The two societies have announced proposals that would require member approval before proceeding.
The deal involves integrating Southern Co-op’s 300,000 members into the seven million-strong Co-op Group, along with its approximately 300 food, funeral, and Starbucks coffee branches.
Co-op Group would also gain its three crematoria under the arrangement, allowing it to re-enter the burgeoning market alongside its existing funeral services.
The organisations declined to reveal the value of the potential transaction.
Southern Co-op is headquartered in Portsmouth and operates predominantly across the south and south west of England, including London, Bristol and Exeter, trading under the Co-op Food and Welcome brands. It was established in Portsmouth as a co-operative in 1873.
Co-operatives are businesses owned and controlled by their members, who have a direct say in how the organisation is run.
Southern Co-op members will be given a vote on the proposals, which, if backed by members and regulators, are anticipated to be completed in the final quarter of 2026.
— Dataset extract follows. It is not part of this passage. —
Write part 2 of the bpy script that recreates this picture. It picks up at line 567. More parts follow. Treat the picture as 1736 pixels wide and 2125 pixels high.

The merger would be facilitated through a process known as “transfer of engagements”, which enables two societies to combine.
Ben Stimson, Southern Co-op’s chief executive, said the deal would safeguard the future of the business, which has recently struggled with declining profits and rising costs. He said: “By coming together, we can secure the co-operative future of Southern Co-op as part of a stronger combined Co-op Group, while creating an even stronger voice nationally and internationally to advance the co-operative cause.”
Kate Allum, Co-op Group’s interim chief executive, said: “Joining forces across Co-op Group and Southern Co-op will create new opportunities for members to have access to a greater range of benefits across a wider society, with more trading opportunities, and in turn more benefits for them and their communities.”
In the context of co-operative businesses, this proposed merger highlights the ongoing challenges within the sector, particularly regarding profitability in a competitive market. The decision will ultimately reflect member priorities and the strategic direction of co-operatives in the UK. As such, the implications may extend beyond immediate financial considerations, potentially reshaping how local co-operatives operate in the future.